The paper, titled Spiritual Security, the Russkiy Mir, and the Russian Orthodox Church: The Influence of the Russian Orthodox Church on Russia’s Foreign policy Regarding Ukraine, Moldova, Georgia and Armenia, is contained in a report published earlier in November by the Foreign Policy Centre.

Underscoring the extent to which Russian Orthodoxy is intertwined with Russia’s statehood, the paper cites the Kremlin’s National Security Doctrine, which states that “ensuring the national security of the Russian Federation also includes the protection of the cultural, spiritual and moral legacy … of all the peoples of Russia.” The paper also asserts that a major building block of Russian President Vladimir Putin’s foreign policy is the concept of Russkiy Mir, a term used to identify Russia’s sphere of cultural and canonical influence. It adds that the religious values espoused by the Russian Orthodox Church are essential elements of Russkiy Mir.

“The Russian Orthodox Church, which has regained its pre-eminence as the cultural and moral guardian of Russia, is supplying the ideology utilized by the Putin administration in its relations with the ‘near abroad,’ as well as those nations that are regarded to be within its sphere of geopolitical influence,” states the paper written by Rev. Fr. Dr. Daniel P. Payne, a Greek Orthodox priest who was a scholar from 2006-2015 at the Dawson Center for Church-State Studies at Baylor University.

“The Russian Orthodox Church’s promotion of traditional values, which have undergirded the ideology of the Russkiy Mir and the concept of ‘spiritual security,’ has had a great influence on what has been called the ‘Putin Doctrine,’” the paper says.

In recent years, the proponents of Russkiy Mir have cast themselves as the defenders of traditional Christian values. Accordingly, they have embraced the idea that their chief mission is to keep secularism, a phenomenon that has already overrun the West in their view, at bay.
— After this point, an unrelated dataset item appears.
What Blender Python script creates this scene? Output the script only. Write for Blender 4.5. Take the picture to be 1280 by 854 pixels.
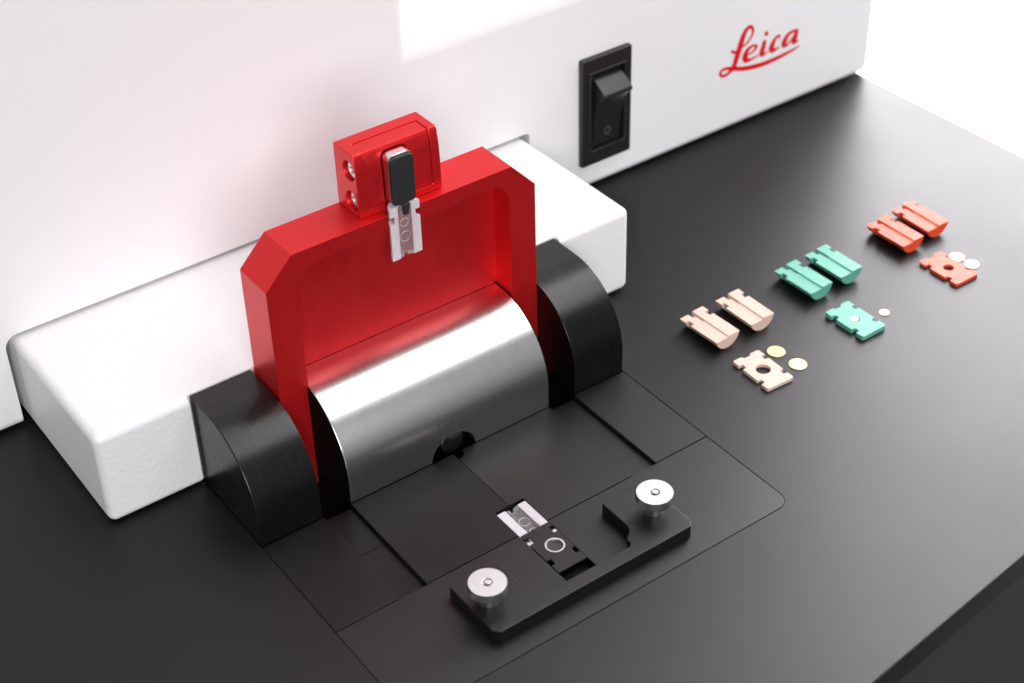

At home, the Russian Orthodox Church, in the words of its spiritual leader, Patriarch Kirill, is engaged in “the second Christianization of Rus,” striving to rid Russkiy Mir of the secular influences associated with Communism.

This religious-cultural factor is a major driver of Russia’s actions in Ukraine, the paper contends. The idea of Ukraine shunning Moscow for a closer relationship with the European Union is particularly abhorrent to Russian leaders because Kyiv is the cradle of Russian civilization, the place where the Russian Orthodox faith was founded in 988. Thus, Russian leaders are convinced that Ukraine’s acceptance of Western values would irrevocably split Orthodox believers and mean the collapse of Russkiy Mir.

“The Orthodox faith is the pillar, the backbone that will never allow Rus to become enslaved or ruined,” Patriarch Kirill said in a speech in July 2014. “If we betray this, reject this, we will lose everything.”

Western leaders are making a big mistake if they do not take the religious underpinnings of Russian foreign policy, particularly in how messianic ideas are guiding Russian policy toward Ukraine, into account, the paper argues.

“If foreign policy makers in the United States and Western Europe fail to understand this religious dimension of the Putin Doctrine of the Russkiy Mir, then they will not fully understand the rationale of Putin and his administration in promoting Russianess around the world,” the paper states.